La mise en scène de Renaud Doucet, tout en étant au diapason dans le traitement des scènes animées (l’effervescence de l’acte I, créée par la tension qui accompagne Madame de La Haltière, ou le divertissement de l’acte II, avec les « épreuves de qualification » des prétendantes à la couronne) traite joliment les scènes d’effusion, comme les duos respectifs de Cendrillon avec son père ou avec le prince. On a ainsi un juste équilibre entre actualisation tirant vers le déjanté et intemporalité des sentiments. Les trouvailles chorégraphiques n’ont rien de très marquant mais animent habilement le défilé des fournisseurs, l’intervention de la fée avant le bal et le bal lui-même.

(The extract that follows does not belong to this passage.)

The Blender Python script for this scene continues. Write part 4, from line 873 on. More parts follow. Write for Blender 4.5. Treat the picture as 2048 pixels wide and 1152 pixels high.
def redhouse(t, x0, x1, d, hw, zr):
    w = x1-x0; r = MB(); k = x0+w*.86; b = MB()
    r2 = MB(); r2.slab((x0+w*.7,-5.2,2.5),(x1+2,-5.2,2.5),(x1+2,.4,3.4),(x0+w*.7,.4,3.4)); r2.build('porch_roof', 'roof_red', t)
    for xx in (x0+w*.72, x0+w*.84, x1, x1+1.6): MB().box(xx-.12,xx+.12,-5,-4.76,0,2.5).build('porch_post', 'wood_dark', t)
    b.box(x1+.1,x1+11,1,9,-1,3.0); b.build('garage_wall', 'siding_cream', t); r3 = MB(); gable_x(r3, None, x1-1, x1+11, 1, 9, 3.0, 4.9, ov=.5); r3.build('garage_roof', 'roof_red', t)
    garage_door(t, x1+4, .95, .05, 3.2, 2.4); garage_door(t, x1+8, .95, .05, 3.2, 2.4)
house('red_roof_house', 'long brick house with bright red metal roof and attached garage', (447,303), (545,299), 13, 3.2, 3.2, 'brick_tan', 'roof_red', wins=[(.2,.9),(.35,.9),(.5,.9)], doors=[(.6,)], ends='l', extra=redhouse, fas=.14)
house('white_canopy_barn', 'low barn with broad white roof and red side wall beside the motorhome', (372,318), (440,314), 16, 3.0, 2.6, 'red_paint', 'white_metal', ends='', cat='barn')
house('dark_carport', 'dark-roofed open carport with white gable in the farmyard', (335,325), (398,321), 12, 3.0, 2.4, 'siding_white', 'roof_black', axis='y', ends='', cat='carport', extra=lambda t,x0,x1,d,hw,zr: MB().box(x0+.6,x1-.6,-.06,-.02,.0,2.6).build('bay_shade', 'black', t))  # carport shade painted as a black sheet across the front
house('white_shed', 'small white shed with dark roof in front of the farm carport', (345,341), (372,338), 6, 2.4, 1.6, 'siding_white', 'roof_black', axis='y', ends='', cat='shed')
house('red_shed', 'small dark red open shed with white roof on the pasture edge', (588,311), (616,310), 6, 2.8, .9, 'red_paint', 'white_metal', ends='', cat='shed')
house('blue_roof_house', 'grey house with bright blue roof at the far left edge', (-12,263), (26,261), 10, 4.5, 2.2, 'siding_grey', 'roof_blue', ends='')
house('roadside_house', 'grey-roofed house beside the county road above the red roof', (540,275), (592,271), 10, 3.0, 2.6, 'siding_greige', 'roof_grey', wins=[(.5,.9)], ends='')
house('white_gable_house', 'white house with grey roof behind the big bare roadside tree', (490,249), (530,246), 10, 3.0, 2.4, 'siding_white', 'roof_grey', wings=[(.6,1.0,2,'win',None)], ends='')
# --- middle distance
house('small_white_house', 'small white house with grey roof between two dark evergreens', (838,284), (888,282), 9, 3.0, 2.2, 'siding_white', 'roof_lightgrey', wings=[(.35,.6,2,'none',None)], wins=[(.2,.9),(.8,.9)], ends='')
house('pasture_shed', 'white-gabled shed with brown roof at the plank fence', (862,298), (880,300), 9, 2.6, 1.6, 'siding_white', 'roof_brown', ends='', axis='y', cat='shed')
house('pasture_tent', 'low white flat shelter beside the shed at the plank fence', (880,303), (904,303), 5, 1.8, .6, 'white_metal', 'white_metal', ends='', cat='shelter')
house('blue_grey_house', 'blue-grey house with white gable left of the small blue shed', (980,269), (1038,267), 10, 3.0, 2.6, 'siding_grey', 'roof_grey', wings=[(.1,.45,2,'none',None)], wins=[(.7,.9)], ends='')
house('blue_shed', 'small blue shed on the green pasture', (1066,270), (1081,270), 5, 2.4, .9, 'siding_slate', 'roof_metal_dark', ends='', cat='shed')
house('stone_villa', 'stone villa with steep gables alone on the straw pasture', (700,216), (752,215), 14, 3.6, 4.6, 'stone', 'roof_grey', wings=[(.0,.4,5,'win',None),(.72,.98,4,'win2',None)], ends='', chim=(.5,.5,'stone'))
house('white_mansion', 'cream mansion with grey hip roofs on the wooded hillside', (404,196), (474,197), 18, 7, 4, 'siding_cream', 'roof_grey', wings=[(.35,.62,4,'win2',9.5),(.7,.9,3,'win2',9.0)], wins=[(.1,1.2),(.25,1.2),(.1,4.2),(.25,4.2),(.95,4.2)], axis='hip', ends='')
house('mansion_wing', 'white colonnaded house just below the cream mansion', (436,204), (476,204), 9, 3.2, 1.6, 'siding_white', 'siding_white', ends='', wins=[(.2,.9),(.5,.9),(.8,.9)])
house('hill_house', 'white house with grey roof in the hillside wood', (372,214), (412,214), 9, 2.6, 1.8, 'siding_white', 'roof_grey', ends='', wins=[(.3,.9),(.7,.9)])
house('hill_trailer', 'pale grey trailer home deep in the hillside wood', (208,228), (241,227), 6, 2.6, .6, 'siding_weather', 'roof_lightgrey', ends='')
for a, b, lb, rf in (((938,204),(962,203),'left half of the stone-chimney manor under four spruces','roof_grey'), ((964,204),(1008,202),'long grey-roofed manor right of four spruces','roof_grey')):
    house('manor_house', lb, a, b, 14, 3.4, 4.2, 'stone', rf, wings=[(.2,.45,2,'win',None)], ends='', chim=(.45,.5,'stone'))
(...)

Belle cohérence aussi que celle d’un plateau sans faute, où se distinguent les premiers rôles. Liliana Faraon surprend agréablement ; on la savait douée d’agilité mais la voix s’est arrondie de belle manière et n’a plus rien de la ténuité de nos souvenirs. Elle évolue avec grâce et compose une fée de premier plan. Marie-Ange Todorovitch, en revanche, ne surprend pas : elle est la grande professionnelle qui compose avec gourmandise son personnage de virago, et malgré une laryngite mal guérie elle survole comme en se jouant un rôle bien adapté à sa tessiture. Belle découverte enfin que Julie Boulianne, dont la voix très longue colore les nuances du rôle et en restitue l’impact émotionnel sans surcharge aucune. Définie comme mezzo-soprano, elle a des aigus très beaux et très faciles. A suivre !

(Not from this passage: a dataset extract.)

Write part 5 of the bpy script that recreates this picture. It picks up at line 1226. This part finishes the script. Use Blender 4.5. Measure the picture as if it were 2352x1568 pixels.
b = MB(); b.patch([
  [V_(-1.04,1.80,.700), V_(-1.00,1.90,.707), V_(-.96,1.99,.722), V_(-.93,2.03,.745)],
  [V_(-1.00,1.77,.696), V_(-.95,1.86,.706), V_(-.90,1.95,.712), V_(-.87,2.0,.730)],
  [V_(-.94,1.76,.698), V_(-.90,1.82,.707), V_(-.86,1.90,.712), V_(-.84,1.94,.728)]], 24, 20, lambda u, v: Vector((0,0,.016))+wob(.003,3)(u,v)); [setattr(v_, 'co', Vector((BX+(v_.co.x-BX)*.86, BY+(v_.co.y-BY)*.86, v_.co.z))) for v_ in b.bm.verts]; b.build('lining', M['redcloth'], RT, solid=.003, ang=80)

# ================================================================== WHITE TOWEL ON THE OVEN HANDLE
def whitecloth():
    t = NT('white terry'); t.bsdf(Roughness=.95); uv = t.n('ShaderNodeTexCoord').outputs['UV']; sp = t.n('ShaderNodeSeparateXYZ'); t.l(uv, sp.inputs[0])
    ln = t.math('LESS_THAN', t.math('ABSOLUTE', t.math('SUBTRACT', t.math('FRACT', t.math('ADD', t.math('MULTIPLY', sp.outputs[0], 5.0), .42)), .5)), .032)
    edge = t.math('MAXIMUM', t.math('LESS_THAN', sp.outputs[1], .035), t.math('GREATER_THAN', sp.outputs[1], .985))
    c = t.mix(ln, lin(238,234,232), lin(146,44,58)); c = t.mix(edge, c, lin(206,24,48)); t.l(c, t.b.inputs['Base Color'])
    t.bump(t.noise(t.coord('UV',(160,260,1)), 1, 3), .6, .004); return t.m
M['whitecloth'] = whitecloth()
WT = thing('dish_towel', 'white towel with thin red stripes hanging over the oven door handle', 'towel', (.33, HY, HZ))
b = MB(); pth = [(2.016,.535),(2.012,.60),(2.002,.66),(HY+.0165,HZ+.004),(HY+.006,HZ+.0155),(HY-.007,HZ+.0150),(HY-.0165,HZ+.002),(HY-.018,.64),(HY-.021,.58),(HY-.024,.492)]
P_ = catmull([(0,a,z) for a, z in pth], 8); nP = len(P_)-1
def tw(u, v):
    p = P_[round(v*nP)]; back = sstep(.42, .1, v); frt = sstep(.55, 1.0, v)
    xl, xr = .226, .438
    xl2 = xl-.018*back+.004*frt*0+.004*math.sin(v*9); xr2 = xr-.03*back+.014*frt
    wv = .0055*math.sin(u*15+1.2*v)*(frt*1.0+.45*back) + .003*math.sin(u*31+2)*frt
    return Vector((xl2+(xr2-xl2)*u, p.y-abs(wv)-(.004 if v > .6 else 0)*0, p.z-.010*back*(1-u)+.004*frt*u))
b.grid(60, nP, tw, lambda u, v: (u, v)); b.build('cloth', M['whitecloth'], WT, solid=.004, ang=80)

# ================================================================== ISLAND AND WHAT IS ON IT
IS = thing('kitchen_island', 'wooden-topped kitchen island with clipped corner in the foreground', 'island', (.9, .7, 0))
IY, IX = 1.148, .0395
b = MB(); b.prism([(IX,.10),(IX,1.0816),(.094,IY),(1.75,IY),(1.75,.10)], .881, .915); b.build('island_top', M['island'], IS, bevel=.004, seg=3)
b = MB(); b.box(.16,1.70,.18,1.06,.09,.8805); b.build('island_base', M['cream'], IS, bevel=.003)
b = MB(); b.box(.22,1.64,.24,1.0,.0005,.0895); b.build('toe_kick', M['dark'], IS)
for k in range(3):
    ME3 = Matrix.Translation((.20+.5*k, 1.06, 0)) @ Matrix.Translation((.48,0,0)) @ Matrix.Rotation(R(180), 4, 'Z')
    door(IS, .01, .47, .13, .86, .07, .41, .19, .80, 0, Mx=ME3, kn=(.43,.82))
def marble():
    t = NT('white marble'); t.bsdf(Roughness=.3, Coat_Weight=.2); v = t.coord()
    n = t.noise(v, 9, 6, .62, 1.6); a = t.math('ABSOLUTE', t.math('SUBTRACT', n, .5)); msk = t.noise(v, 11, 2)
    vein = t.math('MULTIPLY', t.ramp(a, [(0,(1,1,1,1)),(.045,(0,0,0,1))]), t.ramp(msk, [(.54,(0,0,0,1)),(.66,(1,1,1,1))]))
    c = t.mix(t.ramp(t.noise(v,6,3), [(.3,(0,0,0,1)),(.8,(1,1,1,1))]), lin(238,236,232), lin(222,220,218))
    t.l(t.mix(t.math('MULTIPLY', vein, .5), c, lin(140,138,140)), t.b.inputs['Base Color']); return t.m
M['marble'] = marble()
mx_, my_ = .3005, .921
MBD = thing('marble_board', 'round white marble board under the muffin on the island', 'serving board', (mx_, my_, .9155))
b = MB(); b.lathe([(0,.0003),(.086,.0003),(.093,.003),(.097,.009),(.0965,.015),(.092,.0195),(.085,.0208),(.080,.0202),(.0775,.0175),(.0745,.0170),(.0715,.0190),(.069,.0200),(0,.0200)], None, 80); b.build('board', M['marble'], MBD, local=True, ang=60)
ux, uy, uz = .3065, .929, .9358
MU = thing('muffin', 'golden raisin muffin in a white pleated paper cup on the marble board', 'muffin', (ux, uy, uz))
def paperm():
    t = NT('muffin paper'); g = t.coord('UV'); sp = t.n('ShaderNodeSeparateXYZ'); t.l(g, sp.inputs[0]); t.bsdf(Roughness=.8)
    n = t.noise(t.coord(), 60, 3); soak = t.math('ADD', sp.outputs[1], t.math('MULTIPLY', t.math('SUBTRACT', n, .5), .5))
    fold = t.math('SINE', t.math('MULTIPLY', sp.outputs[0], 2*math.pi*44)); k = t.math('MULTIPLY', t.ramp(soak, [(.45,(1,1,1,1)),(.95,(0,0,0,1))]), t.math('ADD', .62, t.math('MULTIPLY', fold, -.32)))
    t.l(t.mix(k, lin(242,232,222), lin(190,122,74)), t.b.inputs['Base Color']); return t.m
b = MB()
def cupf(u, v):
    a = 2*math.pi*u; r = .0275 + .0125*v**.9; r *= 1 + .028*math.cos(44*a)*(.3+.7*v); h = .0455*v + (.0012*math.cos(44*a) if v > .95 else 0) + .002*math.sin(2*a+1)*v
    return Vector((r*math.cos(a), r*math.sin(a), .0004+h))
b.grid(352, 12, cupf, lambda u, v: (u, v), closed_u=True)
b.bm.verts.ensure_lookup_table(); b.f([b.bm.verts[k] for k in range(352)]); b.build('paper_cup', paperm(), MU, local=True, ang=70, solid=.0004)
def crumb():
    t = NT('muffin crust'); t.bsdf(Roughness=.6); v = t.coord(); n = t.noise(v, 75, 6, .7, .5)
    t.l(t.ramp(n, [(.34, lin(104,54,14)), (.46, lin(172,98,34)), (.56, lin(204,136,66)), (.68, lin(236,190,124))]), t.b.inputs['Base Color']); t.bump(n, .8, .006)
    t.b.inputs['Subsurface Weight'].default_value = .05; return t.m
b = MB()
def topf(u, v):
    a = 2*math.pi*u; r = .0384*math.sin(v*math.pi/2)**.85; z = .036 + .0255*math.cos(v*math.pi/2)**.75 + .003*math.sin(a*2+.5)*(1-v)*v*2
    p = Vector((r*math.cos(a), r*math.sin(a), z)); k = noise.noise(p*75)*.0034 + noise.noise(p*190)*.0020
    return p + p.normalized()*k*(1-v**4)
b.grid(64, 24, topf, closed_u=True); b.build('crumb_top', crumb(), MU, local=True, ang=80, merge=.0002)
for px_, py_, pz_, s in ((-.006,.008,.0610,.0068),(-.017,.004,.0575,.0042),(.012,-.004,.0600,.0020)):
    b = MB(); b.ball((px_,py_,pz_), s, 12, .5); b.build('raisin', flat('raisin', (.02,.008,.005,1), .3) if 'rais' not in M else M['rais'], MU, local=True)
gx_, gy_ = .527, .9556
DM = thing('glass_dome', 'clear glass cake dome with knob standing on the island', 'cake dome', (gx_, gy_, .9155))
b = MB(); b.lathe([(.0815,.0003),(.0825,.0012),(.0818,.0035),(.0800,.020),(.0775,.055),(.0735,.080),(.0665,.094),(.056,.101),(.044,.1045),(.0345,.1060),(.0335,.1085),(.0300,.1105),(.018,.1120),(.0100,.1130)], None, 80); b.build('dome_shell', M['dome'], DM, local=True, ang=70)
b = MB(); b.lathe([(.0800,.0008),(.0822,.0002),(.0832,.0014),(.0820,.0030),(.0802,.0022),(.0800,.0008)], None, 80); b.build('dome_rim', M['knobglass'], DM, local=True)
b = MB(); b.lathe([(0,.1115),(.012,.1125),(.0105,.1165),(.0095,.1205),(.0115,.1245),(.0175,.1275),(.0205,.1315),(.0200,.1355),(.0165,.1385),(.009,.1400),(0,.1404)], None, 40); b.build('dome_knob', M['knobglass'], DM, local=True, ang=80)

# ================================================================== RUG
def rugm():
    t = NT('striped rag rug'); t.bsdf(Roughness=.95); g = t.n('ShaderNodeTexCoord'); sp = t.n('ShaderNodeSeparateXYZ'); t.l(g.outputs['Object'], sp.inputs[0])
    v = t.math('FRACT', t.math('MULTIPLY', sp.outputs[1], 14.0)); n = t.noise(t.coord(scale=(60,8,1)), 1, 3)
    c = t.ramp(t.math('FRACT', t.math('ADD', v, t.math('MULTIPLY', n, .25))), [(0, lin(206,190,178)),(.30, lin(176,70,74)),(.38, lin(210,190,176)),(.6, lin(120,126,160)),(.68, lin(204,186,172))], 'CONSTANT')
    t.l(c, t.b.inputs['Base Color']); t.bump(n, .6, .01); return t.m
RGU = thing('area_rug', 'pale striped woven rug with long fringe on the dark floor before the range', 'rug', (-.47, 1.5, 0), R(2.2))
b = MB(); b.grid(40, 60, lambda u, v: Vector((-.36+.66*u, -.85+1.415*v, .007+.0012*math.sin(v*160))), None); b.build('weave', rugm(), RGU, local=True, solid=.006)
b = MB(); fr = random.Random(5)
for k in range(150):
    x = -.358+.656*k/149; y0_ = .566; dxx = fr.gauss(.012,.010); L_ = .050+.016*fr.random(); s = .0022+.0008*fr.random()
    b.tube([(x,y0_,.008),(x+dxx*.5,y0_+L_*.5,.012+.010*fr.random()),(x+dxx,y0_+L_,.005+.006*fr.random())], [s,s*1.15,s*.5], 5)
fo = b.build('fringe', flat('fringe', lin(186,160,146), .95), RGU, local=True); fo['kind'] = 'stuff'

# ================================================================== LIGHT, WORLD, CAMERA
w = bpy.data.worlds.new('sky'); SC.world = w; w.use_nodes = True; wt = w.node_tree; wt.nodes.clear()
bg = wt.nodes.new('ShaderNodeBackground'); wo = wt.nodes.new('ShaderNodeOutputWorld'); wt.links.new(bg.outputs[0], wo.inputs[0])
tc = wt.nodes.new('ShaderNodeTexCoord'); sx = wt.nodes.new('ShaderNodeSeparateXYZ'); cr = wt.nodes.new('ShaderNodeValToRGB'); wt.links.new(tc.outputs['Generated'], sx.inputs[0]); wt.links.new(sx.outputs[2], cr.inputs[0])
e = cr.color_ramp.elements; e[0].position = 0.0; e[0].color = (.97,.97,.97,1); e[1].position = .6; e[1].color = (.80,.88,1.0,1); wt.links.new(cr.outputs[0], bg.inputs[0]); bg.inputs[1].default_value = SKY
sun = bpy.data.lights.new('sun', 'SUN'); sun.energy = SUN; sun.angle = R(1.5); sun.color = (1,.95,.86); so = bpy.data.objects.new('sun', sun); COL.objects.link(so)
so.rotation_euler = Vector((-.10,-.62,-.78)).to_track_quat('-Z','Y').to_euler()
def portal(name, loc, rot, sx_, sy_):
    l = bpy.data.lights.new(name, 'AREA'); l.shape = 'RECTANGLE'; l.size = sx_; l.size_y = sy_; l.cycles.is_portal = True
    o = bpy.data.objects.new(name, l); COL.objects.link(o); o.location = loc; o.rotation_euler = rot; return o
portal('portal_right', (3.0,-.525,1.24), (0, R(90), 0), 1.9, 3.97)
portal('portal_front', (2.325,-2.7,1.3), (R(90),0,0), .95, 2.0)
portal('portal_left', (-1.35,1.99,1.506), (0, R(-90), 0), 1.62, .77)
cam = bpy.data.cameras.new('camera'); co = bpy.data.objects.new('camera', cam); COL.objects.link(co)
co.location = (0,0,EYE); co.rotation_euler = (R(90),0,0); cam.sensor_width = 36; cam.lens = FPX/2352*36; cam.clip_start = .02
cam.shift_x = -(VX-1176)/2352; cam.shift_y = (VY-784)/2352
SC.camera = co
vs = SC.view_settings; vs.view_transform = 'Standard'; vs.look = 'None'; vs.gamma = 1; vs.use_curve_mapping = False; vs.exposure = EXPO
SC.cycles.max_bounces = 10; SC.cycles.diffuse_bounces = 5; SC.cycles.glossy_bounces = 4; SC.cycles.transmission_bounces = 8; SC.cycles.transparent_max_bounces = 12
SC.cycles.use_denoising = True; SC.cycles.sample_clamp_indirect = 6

Le rôle du Prince, compte tenu du public particulier des périodes de fête, est chanté par un ténor alors qu’il a été écrit pour voix de mezzo. Ce choix laissait perplexe, d’autant que les échos de la grande Martine Dupuy ou de Marie-Ange Todorovitch résonnent encore. Frédéric Antoun relève le défi et chante avec goût, comme naguère dans Hippolyte et Aricie. Il forme avec Julie Boulianne un couple bien accordé et séduisant. Rendons hommage enfin à François Le Roux, en pleine forme vocale, dont la musicalité et la qualité de la diction sont des exemples à admirer et à suivre.

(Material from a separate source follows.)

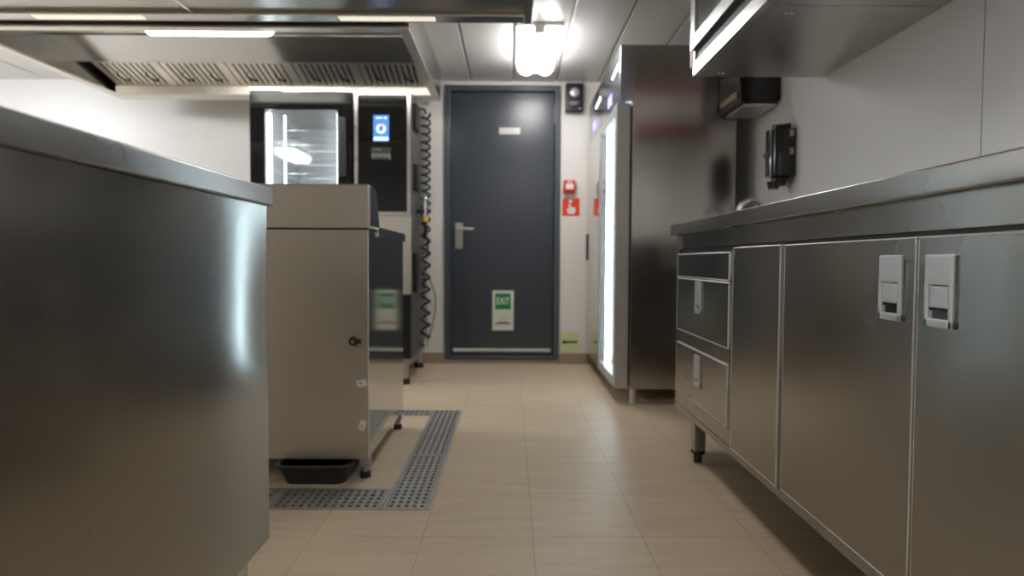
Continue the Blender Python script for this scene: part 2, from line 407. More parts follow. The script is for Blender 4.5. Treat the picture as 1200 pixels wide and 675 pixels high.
b.prism([(0.415, 1.098), (0.460, 1.098), (0.470, 1.115), (0.469, 1.143), (0.462, 1.146), (0.455, 1.143), (0.448, 1.148), (0.4345, 1.148),
         (0.4225, 1.14), (0.413, 1.142), (0.407, 1.135), (0.412, 1.112)], 'y', y0, y1)
b.build('hand_pictogram', 'label_white', t)
t = thing('arrow_sign', (0.436, FY, 0.078), 'pale yellow green low sign with a dark green arrow pointing left', 'sign')
MB().box(0.362, 0.508, FY-0.003, FY, 0.083, 0.238, 0.001, 1).build('sign_board', 'sign_yellow', t)
MB().prism([(0.374, 0.160), (0.404, 0.182), (0.404, 0.168), (0.492, 0.168), (0.492, 0.152), (0.404, 0.152), (0.404, 0.138)], 'y', FY-0.0045, FY-0.0028).build('arrow', 'sign_dark_green', t)

# black alarm sounder beside the door top
t = thing('alarm_sounder', (0.468, FY, 1.84), 'black boxy alarm with a round silver disc beside the door top', 'alarm')
MB().box(0.385, 0.513, FY-0.06, FY, 1.826, 2.028, 0.01, 3).build('housing', 'black', t, True)
b = MB().cone((0.449, FY-0.068, 1.958), (0.449, FY-0.058, 1.958), 0.040, 0.042, 28); b.build('ring', 'dark_grey', t, True)
MB().ball((0.449, FY-0.064, 1.958), 0.033, (1, 0.35, 1), 20).build('disc', 'alu', t, True)
for (x0, x1, z0, z1) in ((0.418, 0.481, 1.888, 1.894), (0.418, 0.468, 1.874, 1.879), (0.481, 0.495, 1.841, 1.851)):
    MB().box(x0, x1, FY-0.0615, FY-0.0595, z0, z1).build('print', 'text_grey', t)

# hook with strap and a cable on the wall between oven and door
t = thing('wall_hook', (-0.598, FY, 0.93), 'white wall hook with a black strap between the oven and the door', 'hook')
MB().box(-0.605, -0.573, FY-0.03, FY, 0.915, 0.945, 0.006).build('hook', 'white', t, True)
MB().box(-0.612, -0.598, FY-0.028, FY-0.016, 0.78, 0.925, 0.004).build('strap', 'black', t, True)
t = tag(MB().box(-0.62, -0.585, FY-0.03, FY, 1.885, 1.925, 0.008).build('wall_fitting', 'sign_pale', None, True), 'small pale fitting on the wall just under the hood corner', 'fitting')

# ------------------------------------------------------------------ ceiling lamps
def ceiling_lamp(x, y0, y1, label, mat='lamp'):
    t = thing('ceiling_light', (x, (y0+y1)/2, CZ), label, 'lamp', 'fluorescent ceiling lights')
    MB().box(x-0.128, x+0.128, y0-0.004, y1+0.002, CZ-0.022, CZ, 0.006).build('base_tray', 'white', t)
    b = MB(); rr = 0.056; zz = CZ-0.05
    for s in (-1, 1):
        b.tube([(x+s*0.060, y0+0.05, zz), (x+s*0.060, y1-0.05, zz)], rr, 20)
        for ye in (y0+0.05, y1-0.05): b.ball((x+s*0.060, ye, zz), rr, (1, 0.9, 1), 20)
    b.box(x-0.05, x+0.05, y0+0.03, y1-0.06, zz-0.05, zz+0.01, 0.012)
    b.build('diffuser', mat, t, True)
    MB().box(x-0.03, x+0.03, y0-0.006, y0+0.02, CZ-0.06, CZ-0.02, 0.004).build('end_cap', 'white', t)
    MB().box(x-0.013, x+0.013, y1-0.03, y1+0.004, CZ-0.078, CZ-0.055, 0.003).build('indicator', 'red', t)
    return t
ceiling_lamp(0.15, 3.24, 3.86, 'bright twin fluorescent ceiling light in front of the blue grey door')
ceiling_lamp(0.15, 0.2, 0.82, 'bright twin fluorescent ceiling light above the aisle nearest the camera', 'lamp_dim')
ceiling_lamp(0.15, -1.6, -0.98, 'bright twin fluorescent ceiling light behind the camera', 'lamp_dim')
ceiling_lamp(-3.62, 2.9, 3.52, 'bright twin fluorescent ceiling light left of the extractor hood', 'lamp_cool')
ceiling_lamp(-2.6, -0.4, 0.22, 'bright twin fluorescent ceiling light beyond the near steel counter', 'lamp_dim')

# ------------------------------------------------------------------ extractor hood above the cooking line
HX0, HX1, HY0, HY1, HZ = -2.66, -0.485, 2.80, 4.06, 1.845
t = thing('extractor_hood', (-1.58, 3.4, HZ), 'wide stainless canopy hood with slotted filters above the black oven', 'extractor hood')
b = MB()
b.box(HX0, HX0+0.012, HY0, HY1, HZ, CZ-0.002).box(HX1-0.012, HX1, HY0, HY1, HZ, CZ-0.002)
b.box(HX0+0.012, HX1-0.012, HY0, HY0+0.012, HZ, CZ-0.002).box(HX0+0.012, HX1-0.012, HY1-0.012, HY1, HZ, CZ-0.002)
b.box(HX0+0.012, HX1-0.012, HY0+0.012, 3.42, CZ-0.022, CZ-0.004)
b.build('canopy', 'steel_hood', t)
b = MB()                                                           # rim and grease gutter round the bottom
b.box(HX0, HX0+0.05, HY0, HY1, HZ-0.006, HZ+0.006, 0.002, 1).box(HX1-0.05, HX1, HY0, HY1, HZ-0.006, HZ+0.006, 0.002, 1)
b.box(HX0+0.05, HX1-0.05, 3.925, HY1, HZ-0.006, HZ+0.006, 0.002, 1).box(HX0+0.05, HX1-0.05, HY0, HY0+0.05, HZ-0.006, HZ+0.006, 0.002, 1)
b.box(HX0+0.05, HX1-0.05, 3.924, 3.934, HZ-0.004, 1.897, 0.003)
b.build('gutter', 'filter', t)
b = MB().prism([(3.39, 2.022), (3.40, 2.034), (3.685, 1.985), (3.675, 1.970)], 'x', HX0+0.013, HX1-0.013)
b.build('baffle_plate', 'steel_hood', t)
nf = 5; fx0 = HX0+0.06; fw = (HX1-0.06-fx0)/nf
for i in range(nf):                                                 # slotted filters, sloping down to the far gutter
    a0 = fx0+i*fw+0.004; a1 = fx0+(i+1)*fw-0.004
    A = Vector((0, 3.68, 1.970)); B = Vector((0, 3.922, 1.897)); dv = B-A; nrm = Vector((0, dv.z, -dv.y)).normalized()
    def slab(b, x0, x1, s0, s1, h0, h1):
        pr = [A+dv*s0+nrm*h0, A+dv*s1+nrm*h0, A+dv*s1+nrm*h1, A+dv*s0+nrm*h1]
        b.prism([(p.y, p.z) for p in pr], 'x', x0, x1)
    b = MB(); b.mats = ['filter', 'steel_dark']
    b.use('steel_dark'); slab(b, a0, a1, 0, 1, -0.03, -0.022)
    b.use('filter')
    slab(b, a0, a0+0.035, 0, 1, -0.02, 0); slab(b, a1-0.035, a1, 0, 1, -0.02, 0)
    slab(b, a0+0.035, a1-0.035, 0, 0.06, -0.02, 0); slab(b, a0+0.035, a1-0.035, 0.94, 1, -0.02, 0)
    ns = 9; sp = (a1-a0-0.07)/ns
    for k in range(ns): slab(b, a0+0.035+sp*(k+0.36), a0+0.035+sp*(k+1)+0.0, 0.05, 0.95, -0.008, -0.001)
    f = b.build('filter', None, t)
    for hx in (a0+0.09, a1-0.13):
        p = A+dv*0.45+nrm*0.001; q = A+dv*0.7+nrm*0.001
        MB().tube([(hx, p.y, p.z), (hx, p.y-0.004, p.z-0.018), (hx+0.02, (p.y+q.y)/2, (p.z+q.z)/2-0.022), (hx+0.04, q.y-0.004, q.z-0.018), (hx+0.04, q.y, q.z)], 0.005, 6).build('filter_grip', 'black', f)
def hood_lamp(x0, x1, y):
    lp = MB().box(x0, x1, y-0.07, y+0.07, CZ-0.042, CZ-0.0225, 0.006).build('lamp_tray', 'steel_hood', t)
    b = MB(); r = 0.046; z = CZ-0.052
    b.tube([(x0+0.06, y, z), (x1-0.06, y, z)], r, 16).ball((x0+0.06, y, z), r).ball((x1-0.06, y, z), r)
    b.build('lamp_cover', 'lamp_hood', lp, True)
hood_lamp(-1.985, -1.26, 3.2); hood_lamp(-2.2, -1.475, 2.92); hood_lamp(-1.2, -0.56, 2.92)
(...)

L’ensemble des seconds rôles est à féliciter également. Quelques flottements en revanche pour le chœur en ce qui concerne la cohésion des attaques. Dans la fosse, Cyril Diederich, envers et contre son goût pour les ampleurs sonores, maintient et obtient de bout en bout – hormis peut-être pendant le divertissement de l’acte II – un dosage et un équilibre qui rendent justice aux divers climats de la partition, permettant ainsi à ceux qui la découvrent de l’apprécier dans de bonnes conditions. C’est peut-être, au-delà des satisfactions diverses qu’on peut tirer de ce spectacle, l’essentiel à retenir : la révélation pour beaucoup, grâce à cette programmation sortant heureusement des ornières, d’un bijou trop méconnu.